Newbie: copy, assignment of class instances
bearophile
bearophileHUGS at lycos.com
Thu May 27 12:52:09 PDT 2010
Larry Luther:
I'm nonplussed. Could you expand on why D class instances don't need to copy their contents and instances of D structs do? While migrating C++ code to D I've had to convert "struct"s to "class"es because of the need for inheritance. Why would the need to copy an instance's contents to another instance disappear?<
You are an experienced programmer, so if you think well about this topic you can probably understand the situation and the purposes behind D design as well or better than me. You probably know already what I can tell you about this topic.
D is different from C++, it's GC-based, and this changes many things and the way they have to be designed and used. D is designed to be a little "simpler" than C++, this means in some cases it prefers to do something in a safer way, instead in the most efficient way. D doesn't follow the zero overhead policy of C++, because it can lead to hairy code and because Java and C# have plenty shown it's often a waste of programmers time with no real performance gain.
In D structs don't support inheritance because they are designed to avoid the slicing bug, to be simpler, to be Plain Old Data. So D is designed to have different classes and structs because their usage style and purposes are different. When more complexity is needed, classes are there to be used. Even if currently DMD is not very good at optimizing away the class-derived overhead, better future D compilers can solve this. For some situations there's even the "scope" (that Walter is not so sure to keep, while other people like me have suggested the opposite, that is to extend its purpose to allocate an object inside the memory of another object) that can help performance. In Java the HotSpot is able to perform Escape Analysis on objects to avoid many heap allocations, and LDC is able to detect some simple cases and do the same.
By design D has no standard way to copy classes. I have not written very large object oriented D programs, but from what I have seen, I generally don't need to copy objects. I have often the need to move them around, put them in a collection, pull them out and put them in another collection, or create them in single instance, and so on. But I don't remember the last time I've had to copy a class instance in D. I just copy and add and remove class references. When I want I can keep many references to the same object and so on. In C++ programs this has to be done with care, because there is no GC, or you need some kind of smart pointer, while in D (in theory) you can relax and just let the GC do its thing.

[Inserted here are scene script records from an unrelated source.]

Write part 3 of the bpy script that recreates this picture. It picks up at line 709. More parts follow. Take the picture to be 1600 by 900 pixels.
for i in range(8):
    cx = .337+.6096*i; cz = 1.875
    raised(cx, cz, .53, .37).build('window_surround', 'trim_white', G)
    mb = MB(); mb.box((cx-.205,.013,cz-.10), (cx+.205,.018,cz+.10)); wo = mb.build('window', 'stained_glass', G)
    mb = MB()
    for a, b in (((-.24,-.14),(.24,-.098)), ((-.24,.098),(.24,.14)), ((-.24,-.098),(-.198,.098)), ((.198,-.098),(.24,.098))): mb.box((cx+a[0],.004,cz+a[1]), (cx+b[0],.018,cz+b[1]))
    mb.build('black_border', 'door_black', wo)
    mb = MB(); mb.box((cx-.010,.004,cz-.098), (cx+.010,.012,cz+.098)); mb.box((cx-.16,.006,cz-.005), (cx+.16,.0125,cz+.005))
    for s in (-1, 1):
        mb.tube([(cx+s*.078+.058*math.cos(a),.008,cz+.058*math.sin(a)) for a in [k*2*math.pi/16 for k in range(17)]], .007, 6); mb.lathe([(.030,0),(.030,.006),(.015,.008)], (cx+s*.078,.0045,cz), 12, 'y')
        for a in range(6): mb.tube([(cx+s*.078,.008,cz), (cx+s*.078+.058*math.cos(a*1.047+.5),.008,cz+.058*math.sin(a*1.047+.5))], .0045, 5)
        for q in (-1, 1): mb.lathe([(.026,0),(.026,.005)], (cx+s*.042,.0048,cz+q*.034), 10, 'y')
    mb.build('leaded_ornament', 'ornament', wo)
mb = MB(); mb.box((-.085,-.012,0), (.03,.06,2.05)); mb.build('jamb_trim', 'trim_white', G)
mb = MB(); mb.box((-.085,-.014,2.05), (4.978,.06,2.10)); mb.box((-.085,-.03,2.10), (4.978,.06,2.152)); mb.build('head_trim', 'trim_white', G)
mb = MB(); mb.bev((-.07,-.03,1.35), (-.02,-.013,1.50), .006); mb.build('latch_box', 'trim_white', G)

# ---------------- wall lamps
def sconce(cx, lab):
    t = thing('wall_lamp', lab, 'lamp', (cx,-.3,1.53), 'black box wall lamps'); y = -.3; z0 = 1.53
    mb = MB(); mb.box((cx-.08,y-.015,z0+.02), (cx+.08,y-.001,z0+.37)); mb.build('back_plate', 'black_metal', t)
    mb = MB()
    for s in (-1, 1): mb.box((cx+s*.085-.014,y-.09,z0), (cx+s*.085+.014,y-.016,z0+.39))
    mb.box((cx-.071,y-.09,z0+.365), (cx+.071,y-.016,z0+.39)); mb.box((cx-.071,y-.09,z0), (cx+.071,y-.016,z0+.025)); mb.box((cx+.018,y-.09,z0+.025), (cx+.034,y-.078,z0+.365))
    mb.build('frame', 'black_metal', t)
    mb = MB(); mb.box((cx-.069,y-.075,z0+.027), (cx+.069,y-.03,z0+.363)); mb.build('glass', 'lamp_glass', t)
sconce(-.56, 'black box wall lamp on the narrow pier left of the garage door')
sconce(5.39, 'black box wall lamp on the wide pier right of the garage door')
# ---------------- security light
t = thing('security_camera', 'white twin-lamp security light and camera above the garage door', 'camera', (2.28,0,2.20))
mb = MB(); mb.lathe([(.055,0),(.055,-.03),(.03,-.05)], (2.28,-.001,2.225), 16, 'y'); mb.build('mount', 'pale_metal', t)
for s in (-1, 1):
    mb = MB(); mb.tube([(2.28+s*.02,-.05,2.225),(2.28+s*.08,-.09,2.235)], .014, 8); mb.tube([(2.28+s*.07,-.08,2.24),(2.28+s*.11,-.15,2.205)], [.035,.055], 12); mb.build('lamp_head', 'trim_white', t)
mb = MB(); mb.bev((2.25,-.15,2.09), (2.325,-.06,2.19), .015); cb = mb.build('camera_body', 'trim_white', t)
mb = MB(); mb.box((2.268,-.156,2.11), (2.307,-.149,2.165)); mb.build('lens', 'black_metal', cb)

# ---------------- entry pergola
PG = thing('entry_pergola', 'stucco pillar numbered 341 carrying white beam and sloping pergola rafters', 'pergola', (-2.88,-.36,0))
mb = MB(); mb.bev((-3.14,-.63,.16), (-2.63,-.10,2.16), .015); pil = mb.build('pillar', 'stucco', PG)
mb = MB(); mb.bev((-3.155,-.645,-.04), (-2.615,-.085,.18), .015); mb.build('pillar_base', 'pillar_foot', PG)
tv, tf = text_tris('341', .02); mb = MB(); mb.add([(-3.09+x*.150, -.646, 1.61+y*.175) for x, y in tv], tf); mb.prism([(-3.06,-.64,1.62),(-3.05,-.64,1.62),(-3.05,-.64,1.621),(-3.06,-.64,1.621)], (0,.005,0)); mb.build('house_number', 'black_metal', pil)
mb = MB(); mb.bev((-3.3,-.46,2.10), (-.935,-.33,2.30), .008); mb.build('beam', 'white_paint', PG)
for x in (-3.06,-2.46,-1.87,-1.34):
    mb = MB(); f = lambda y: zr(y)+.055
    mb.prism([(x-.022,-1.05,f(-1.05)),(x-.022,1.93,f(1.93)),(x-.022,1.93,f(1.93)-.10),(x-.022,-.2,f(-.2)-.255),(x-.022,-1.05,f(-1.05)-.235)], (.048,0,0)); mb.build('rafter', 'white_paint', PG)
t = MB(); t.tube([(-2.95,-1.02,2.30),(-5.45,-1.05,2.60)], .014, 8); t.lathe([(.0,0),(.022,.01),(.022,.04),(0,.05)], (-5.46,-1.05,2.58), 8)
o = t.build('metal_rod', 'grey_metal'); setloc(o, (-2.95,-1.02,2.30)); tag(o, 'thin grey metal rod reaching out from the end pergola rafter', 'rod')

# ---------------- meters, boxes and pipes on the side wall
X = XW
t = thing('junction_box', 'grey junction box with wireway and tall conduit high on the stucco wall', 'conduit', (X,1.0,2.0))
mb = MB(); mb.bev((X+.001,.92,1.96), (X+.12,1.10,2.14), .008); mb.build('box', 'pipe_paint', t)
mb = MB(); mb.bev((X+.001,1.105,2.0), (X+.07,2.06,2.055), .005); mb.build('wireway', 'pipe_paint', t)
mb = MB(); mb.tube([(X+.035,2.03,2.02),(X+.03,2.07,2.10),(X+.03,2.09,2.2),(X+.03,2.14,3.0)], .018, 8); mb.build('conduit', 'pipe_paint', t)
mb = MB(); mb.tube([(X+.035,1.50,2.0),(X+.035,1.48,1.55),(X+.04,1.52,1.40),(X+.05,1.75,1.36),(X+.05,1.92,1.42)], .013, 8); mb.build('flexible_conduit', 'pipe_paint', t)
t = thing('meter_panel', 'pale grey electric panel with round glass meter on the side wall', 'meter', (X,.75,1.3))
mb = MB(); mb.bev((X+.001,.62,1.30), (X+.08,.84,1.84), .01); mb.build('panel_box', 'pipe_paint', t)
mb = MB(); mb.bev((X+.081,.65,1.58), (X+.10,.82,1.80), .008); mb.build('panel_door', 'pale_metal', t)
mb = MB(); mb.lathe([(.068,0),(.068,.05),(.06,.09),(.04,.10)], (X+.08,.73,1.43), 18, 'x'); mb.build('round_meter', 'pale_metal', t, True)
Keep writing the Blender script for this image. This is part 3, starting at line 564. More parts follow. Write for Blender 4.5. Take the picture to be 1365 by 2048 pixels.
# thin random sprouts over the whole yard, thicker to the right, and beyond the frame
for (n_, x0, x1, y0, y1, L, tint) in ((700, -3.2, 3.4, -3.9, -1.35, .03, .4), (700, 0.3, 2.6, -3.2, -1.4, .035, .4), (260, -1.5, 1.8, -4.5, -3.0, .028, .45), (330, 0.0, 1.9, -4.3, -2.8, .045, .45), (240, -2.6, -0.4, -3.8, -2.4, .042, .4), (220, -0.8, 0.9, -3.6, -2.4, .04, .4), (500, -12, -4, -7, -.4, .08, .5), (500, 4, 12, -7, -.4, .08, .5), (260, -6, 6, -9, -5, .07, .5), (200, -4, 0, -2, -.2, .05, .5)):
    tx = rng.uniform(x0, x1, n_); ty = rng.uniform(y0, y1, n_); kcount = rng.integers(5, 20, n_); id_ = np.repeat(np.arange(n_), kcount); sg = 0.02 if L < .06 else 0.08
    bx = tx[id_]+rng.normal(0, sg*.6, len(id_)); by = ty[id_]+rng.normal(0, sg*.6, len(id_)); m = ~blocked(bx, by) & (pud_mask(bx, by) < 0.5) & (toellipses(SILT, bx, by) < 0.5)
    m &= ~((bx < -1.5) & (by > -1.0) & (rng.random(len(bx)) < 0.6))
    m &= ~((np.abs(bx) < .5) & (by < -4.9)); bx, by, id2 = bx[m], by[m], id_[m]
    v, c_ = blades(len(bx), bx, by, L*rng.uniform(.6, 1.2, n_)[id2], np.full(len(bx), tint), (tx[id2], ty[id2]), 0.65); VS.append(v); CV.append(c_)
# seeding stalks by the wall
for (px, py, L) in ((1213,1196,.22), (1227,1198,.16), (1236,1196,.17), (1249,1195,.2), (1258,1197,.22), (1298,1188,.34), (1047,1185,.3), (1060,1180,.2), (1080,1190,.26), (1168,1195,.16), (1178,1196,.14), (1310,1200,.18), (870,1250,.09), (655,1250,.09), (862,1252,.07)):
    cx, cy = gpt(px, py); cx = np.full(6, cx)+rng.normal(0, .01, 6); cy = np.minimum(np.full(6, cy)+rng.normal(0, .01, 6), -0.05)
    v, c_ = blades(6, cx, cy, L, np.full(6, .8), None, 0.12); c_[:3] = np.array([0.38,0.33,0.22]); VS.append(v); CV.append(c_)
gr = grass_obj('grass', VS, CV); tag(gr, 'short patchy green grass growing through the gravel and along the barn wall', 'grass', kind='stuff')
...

My experience tells me that when you try to translate a program written in language X to language Y you always find some impedance (unless X and Y are almost the same language). But most times in language Y there are ways to solve the problem in a different way. You, as programmer, have to learn the way Y programs are usually written, its idioms and to avoid to force X idioms in Y and then complain that X idioms are not well represented in Y.
D design is far from perfect, and in future some things will probably need to be fixed (I have written enough text to fill two books about D features that can enjoy some change), but behind its design there is also lot of thought. So, you can show us some D code where you think there is a need to copy objects. If such uncommon need arises you can usually write your own copy functions.